Pictures do not belong in your copy. Repeat all the other data exactly.

--- Start Dataset section ---

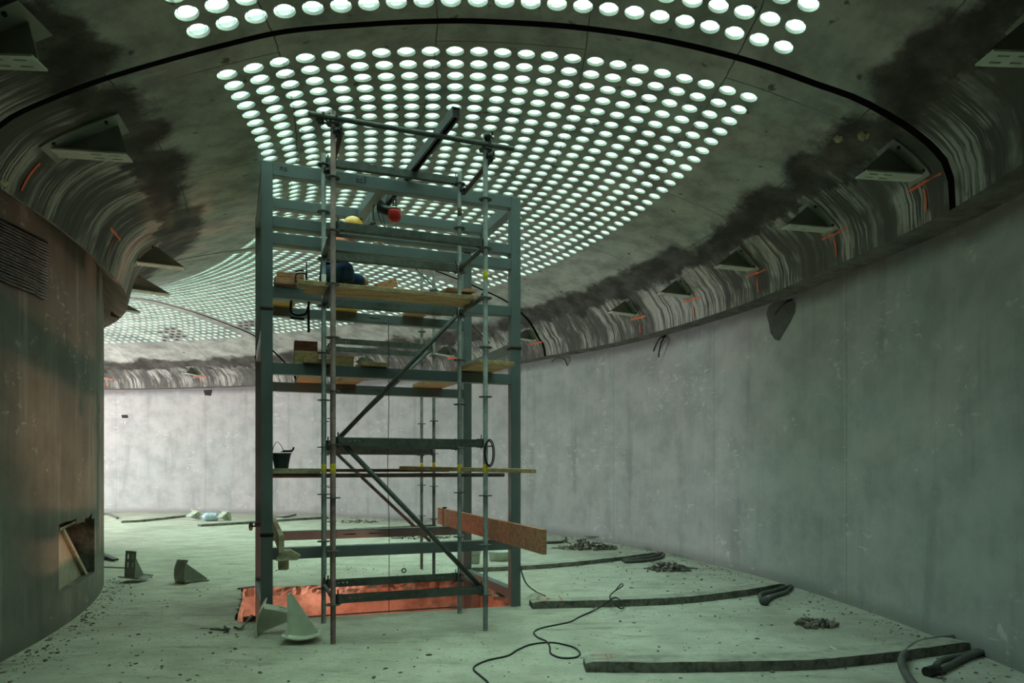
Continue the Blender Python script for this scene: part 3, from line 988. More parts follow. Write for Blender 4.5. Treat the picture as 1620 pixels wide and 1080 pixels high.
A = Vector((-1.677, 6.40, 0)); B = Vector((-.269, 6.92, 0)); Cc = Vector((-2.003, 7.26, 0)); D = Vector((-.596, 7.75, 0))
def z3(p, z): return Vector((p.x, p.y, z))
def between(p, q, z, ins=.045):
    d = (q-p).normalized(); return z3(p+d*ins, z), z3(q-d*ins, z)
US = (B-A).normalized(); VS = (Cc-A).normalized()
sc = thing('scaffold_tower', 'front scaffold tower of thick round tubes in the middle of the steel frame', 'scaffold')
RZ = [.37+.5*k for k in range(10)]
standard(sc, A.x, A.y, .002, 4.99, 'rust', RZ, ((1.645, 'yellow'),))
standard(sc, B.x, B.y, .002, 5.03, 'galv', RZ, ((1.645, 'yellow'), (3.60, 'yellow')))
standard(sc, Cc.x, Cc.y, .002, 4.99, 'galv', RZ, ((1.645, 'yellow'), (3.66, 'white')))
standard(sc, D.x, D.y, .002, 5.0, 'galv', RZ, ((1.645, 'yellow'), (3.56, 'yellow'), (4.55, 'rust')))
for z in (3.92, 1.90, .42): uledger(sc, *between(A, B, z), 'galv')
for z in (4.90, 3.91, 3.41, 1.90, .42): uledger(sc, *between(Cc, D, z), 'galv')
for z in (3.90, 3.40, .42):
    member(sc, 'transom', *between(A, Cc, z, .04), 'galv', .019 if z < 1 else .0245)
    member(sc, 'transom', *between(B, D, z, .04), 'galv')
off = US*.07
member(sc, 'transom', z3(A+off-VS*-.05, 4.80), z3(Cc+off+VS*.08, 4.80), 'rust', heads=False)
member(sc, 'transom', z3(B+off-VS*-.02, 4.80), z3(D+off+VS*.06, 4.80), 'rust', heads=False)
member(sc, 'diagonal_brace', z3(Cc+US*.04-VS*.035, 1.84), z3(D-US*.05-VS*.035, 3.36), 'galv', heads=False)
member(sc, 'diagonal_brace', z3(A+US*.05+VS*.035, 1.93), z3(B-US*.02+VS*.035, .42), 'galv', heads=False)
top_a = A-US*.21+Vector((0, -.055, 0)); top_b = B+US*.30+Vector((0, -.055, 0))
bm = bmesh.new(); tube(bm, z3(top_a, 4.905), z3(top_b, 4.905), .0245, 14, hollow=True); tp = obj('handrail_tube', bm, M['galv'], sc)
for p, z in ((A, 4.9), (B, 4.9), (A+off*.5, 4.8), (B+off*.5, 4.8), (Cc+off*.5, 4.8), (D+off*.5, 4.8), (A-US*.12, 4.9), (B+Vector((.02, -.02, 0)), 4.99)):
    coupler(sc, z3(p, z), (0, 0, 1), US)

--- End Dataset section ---

Exercise output →
Continue the Blender Python script for this scene: part 3, from line 988. More parts follow. Write for Blender 4.5. Treat the picture as 1620 pixels wide and 1080 pixels high.
A = Vector((-1.677, 6.40, 0)); B = Vector((-.269, 6.92, 0)); Cc = Vector((-2.003, 7.26, 0)); D = Vector((-.596, 7.75, 0))
def z3(p, z): return Vector((p.x, p.y, z))
def between(p, q, z, ins=.045):
    d = (q-p).normalized(); return z3(p+d*ins, z), z3(q-d*ins, z)
US = (B-A).normalized(); VS = (Cc-A).normalized()
sc = thing('scaffold_tower', 'front scaffold tower of thick round tubes in the middle of the steel frame', 'scaffold')
RZ = [.37+.5*k for k in range(10)]
standard(sc, A.x, A.y, .002, 4.99, 'rust', RZ, ((1.645, 'yellow'),))
standard(sc, B.x, B.y, .002, 5.03, 'galv', RZ, ((1.645, 'yellow'), (3.60, 'yellow')))
standard(sc, Cc.x, Cc.y, .002, 4.99, 'galv', RZ, ((1.645, 'yellow'), (3.66, 'white')))
standard(sc, D.x, D.y, .002, 5.0, 'galv', RZ, ((1.645, 'yellow'), (3.56, 'yellow'), (4.55, 'rust')))
for z in (3.92, 1.90, .42): uledger(sc, *between(A, B, z), 'galv')
for z in (4.90, 3.91, 3.41, 1.90, .42): uledger(sc, *between(Cc, D, z), 'galv')
for z in (3.90, 3.40, .42):
    member(sc, 'transom', *between(A, Cc, z, .04), 'galv', .019 if z < 1 else .0245)
    member(sc, 'transom', *between(B, D, z, .04), 'galv')
off = US*.07
member(sc, 'transom', z3(A+off-VS*-.05, 4.80), z3(Cc+off+VS*.08, 4.80), 'rust', heads=False)
member(sc, 'transom', z3(B+off-VS*-.02, 4.80), z3(D+off+VS*.06, 4.80), 'rust', heads=False)
member(sc, 'diagonal_brace', z3(Cc+US*.04-VS*.035, 1.84), z3(D-US*.05-VS*.035, 3.36), 'galv', heads=False)
member(sc, 'diagonal_brace', z3(A+US*.05+VS*.035, 1.93), z3(B-US*.02+VS*.035, .42), 'galv', heads=False)
top_a = A-US*.21+Vector((0, -.055, 0)); top_b = B+US*.30+Vector((0, -.055, 0))
bm = bmesh.new(); tube(bm, z3(top_a, 4.905), z3(top_b, 4.905), .0245, 14, hollow=True); tp = obj('handrail_tube', bm, M['galv'], sc)
for p, z in ((A, 4.9), (B, 4.9), (A+off*.5, 4.8), (B+off*.5, 4.8), (Cc+off*.5, 4.8), (D+off*.5, 4.8), (A-US*.12, 4.9), (B+Vector((.02, -.02, 0)), 4.99)):
    coupler(sc, z3(p, z), (0, 0, 1), US)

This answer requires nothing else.